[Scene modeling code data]
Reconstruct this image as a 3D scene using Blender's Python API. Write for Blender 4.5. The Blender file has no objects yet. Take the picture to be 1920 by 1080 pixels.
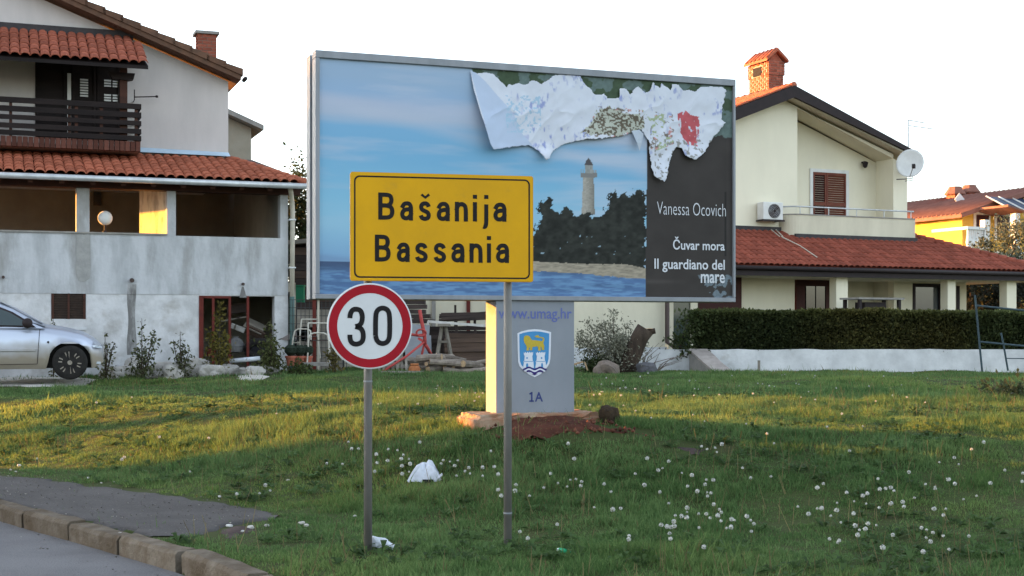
import bpy, bmesh, math, random
import numpy as np
from mathutils import Vector, Matrix

random.seed(7)
RNG = np.random.default_rng(7)
SC = bpy.context.scene
COL = SC.collection
R = math.radians

# ---------------------------------------------------------------- camera, sky, sun, exposure
F, EYE, HZ = 2600.0, 1.6, 620.0          # focal length in photo pixels, eye height, horizon row
cam_d = bpy.data.cameras.new('camera')
cam_d.sensor_width = 36.0
cam_d.lens = 36.0 * F / 1920.0
cam_d.shift_y = 80.0 / 1920.0
cam_d.clip_end = 3000.0
cam = bpy.data.objects.new('camera', cam_d)
cam.location = (0, 0, EYE)
cam.rotation_euler = (R(90), 0, 0)
COL.objects.link(cam)
SC.camera = cam

SUN_AZ, SUN_EL = 74.5, 6.4               # degrees left of the viewing direction, above the horizon
world = bpy.data.worlds.new('World')
SC.world = world
world.use_nodes = True
wn = world.node_tree
sky = wn.nodes.new('ShaderNodeTexSky')
sky.sky_type = 'NISHITA'
sky.sun_disc = False
sky.sun_elevation = R(SUN_EL)
sky.sun_rotation = R(-SUN_AZ)
sky.air_density = 1.0
sky.dust_density = 1.6
sky.ozone_density = 2.2
veil = wn.nodes.new('ShaderNodeHueSaturation')           # thin even high cloud: paler sky everywhere
veil.inputs['Saturation'].default_value = 0.45
veil.inputs['Value'].default_value = 1.25
wn.links.new(sky.outputs[0], veil.inputs['Color'])
wn.links.new(veil.outputs[0], wn.nodes['Background'].inputs[0])
wn.nodes['Background'].inputs[1].default_value = 0.15
sun_d = bpy.data.lights.new('sun', 'SUN')
sun_d.energy = 4.7
sun_d.angle = R(0.5)
sun_d.color = (1.0, 0.385, 0.035)
sun = bpy.data.objects.new('sun', sun_d)
sdir = Vector((-math.sin(R(SUN_AZ)) * math.cos(R(SUN_EL)), math.cos(R(SUN_AZ)) * math.cos(R(SUN_EL)), math.sin(R(SUN_EL))))
sun.rotation_euler = sdir.to_track_quat('Z', 'Y').to_euler()
sun.location = (-30, 20, 30)
COL.objects.link(sun)
SC.view_settings.view_transform = 'Standard'
SC.view_settings.look = 'None'
SC.view_settings.gamma = 1.0
SC.view_settings.use_curve_mapping = False
SC.view_settings.exposure = 2.5

# ---------------------------------------------------------------- helpers
def tag(o, label=None, cat=None, group=None, kind=None):
    if label: o['label'] = label
    if cat: o['category'] = cat
    if group: o['group'] = group
    if kind: o['kind'] = kind
    return o

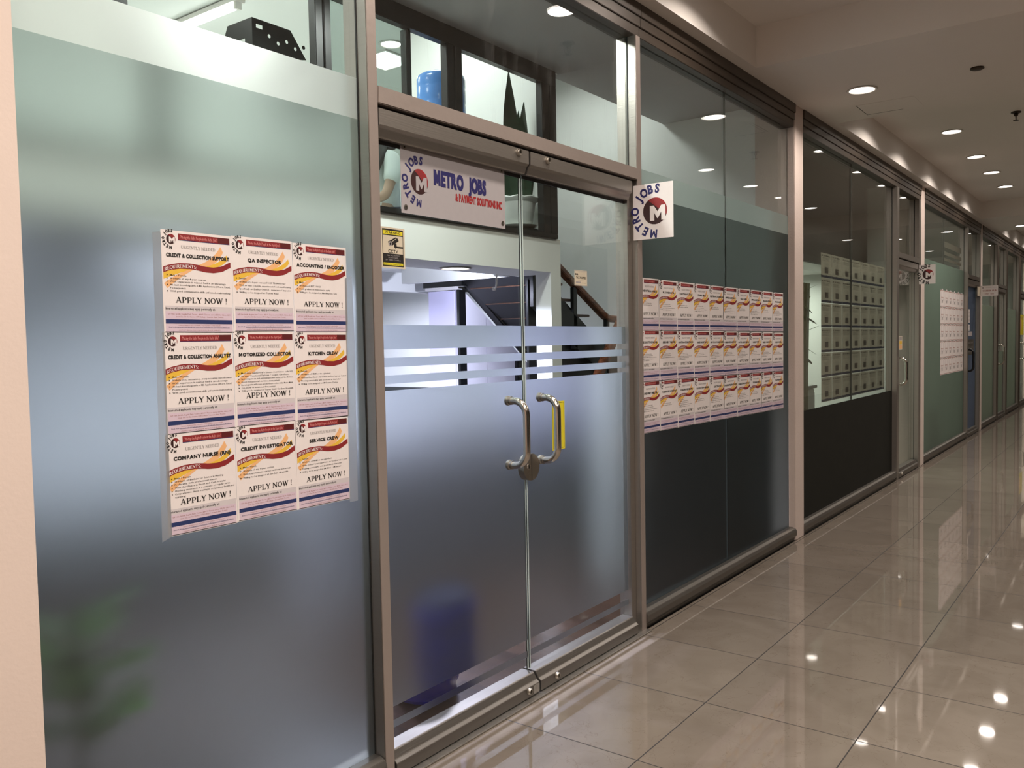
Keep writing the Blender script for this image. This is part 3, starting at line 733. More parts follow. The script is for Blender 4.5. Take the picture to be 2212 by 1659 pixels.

### Written task
For each line in the data above that contains the string "this", extract the line.

### Solution to the exercise
Reconstruct this image as a 3D scene using Blender's Python API. Write for Blender 4.5. The Blender file has no objects yet. Take the picture to be 1920 by 1080 pixels.
Keep writing the Blender script for this image. This is part 3, starting at line 733. More parts follow. The script is for Blender 4.5. Take the picture to be 2212 by 1659 pixels.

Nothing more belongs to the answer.